● **AIM**: Each record below must be returned exactly as shown.

● **DATA RECORDS**:
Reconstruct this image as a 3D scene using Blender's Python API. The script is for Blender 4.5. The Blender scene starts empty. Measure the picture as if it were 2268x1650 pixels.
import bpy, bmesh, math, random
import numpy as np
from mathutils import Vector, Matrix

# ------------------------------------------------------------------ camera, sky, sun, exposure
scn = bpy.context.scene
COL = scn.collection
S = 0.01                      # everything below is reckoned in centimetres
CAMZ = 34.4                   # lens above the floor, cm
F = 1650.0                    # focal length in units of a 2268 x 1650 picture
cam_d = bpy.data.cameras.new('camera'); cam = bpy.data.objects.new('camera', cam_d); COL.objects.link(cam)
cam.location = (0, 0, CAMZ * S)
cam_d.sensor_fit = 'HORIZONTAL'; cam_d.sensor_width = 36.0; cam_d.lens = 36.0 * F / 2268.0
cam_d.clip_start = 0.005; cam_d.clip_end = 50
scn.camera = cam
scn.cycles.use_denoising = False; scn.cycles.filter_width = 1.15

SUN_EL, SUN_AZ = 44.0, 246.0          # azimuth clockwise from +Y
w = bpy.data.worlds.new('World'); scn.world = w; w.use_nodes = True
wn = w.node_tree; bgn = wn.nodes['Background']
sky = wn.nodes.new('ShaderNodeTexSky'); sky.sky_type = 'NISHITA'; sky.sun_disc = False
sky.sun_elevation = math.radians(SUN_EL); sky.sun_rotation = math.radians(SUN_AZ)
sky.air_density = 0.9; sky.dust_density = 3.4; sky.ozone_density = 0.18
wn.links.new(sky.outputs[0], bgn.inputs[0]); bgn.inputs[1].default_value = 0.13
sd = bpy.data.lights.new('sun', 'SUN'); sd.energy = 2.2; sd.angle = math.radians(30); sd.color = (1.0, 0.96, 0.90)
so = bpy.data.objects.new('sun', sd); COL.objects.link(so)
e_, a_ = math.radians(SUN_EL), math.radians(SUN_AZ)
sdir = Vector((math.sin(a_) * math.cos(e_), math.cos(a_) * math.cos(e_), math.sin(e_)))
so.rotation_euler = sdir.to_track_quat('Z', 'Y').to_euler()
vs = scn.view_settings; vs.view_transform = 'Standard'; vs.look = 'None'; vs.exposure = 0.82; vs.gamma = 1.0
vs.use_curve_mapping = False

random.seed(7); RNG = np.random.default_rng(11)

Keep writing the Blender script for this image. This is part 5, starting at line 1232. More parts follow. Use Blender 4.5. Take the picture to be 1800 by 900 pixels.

● **REPLY TO THE EXERCISE**:
Reconstruct this image as a 3D scene using Blender's Python API. The script is for Blender 4.5. The Blender scene starts empty. Measure the picture as if it were 2268x1650 pixels.
import bpy, bmesh, math, random
import numpy as np
from mathutils import Vector, Matrix

# ------------------------------------------------------------------ camera, sky, sun, exposure
scn = bpy.context.scene
COL = scn.collection
S = 0.01                      # everything below is reckoned in centimetres
CAMZ = 34.4                   # lens above the floor, cm
F = 1650.0                    # focal length in units of a 2268 x 1650 picture
cam_d = bpy.data.cameras.new('camera'); cam = bpy.data.objects.new('camera', cam_d); COL.objects.link(cam)
cam.location = (0, 0, CAMZ * S)
cam_d.sensor_fit = 'HORIZONTAL'; cam_d.sensor_width = 36.0; cam_d.lens = 36.0 * F / 2268.0
cam_d.clip_start = 0.005; cam_d.clip_end = 50
scn.camera = cam
scn.cycles.use_denoising = False; scn.cycles.filter_width = 1.15

SUN_EL, SUN_AZ = 44.0, 246.0          # azimuth clockwise from +Y
w = bpy.data.worlds.new('World'); scn.world = w; w.use_nodes = True
wn = w.node_tree; bgn = wn.nodes['Background']
sky = wn.nodes.new('ShaderNodeTexSky'); sky.sky_type = 'NISHITA'; sky.sun_disc = False
sky.sun_elevation = math.radians(SUN_EL); sky.sun_rotation = math.radians(SUN_AZ)
sky.air_density = 0.9; sky.dust_density = 3.4; sky.ozone_density = 0.18
wn.links.new(sky.outputs[0], bgn.inputs[0]); bgn.inputs[1].default_value = 0.13
sd = bpy.data.lights.new('sun', 'SUN'); sd.energy = 2.2; sd.angle = math.radians(30); sd.color = (1.0, 0.96, 0.90)
so = bpy.data.objects.new('sun', sd); COL.objects.link(so)
e_, a_ = math.radians(SUN_EL), math.radians(SUN_AZ)
sdir = Vector((math.sin(a_) * math.cos(e_), math.cos(a_) * math.cos(e_), math.sin(e_)))
so.rotation_euler = sdir.to_track_quat('Z', 'Y').to_euler()
vs = scn.view_settings; vs.view_transform = 'Standard'; vs.look = 'None'; vs.exposure = 0.82; vs.gamma = 1.0
vs.use_curve_mapping = False

random.seed(7); RNG = np.random.default_rng(11)

Keep writing the Blender script for this image. This is part 5, starting at line 1232. More parts follow. Use Blender 4.5. Take the picture to be 1800 by 900 pixels.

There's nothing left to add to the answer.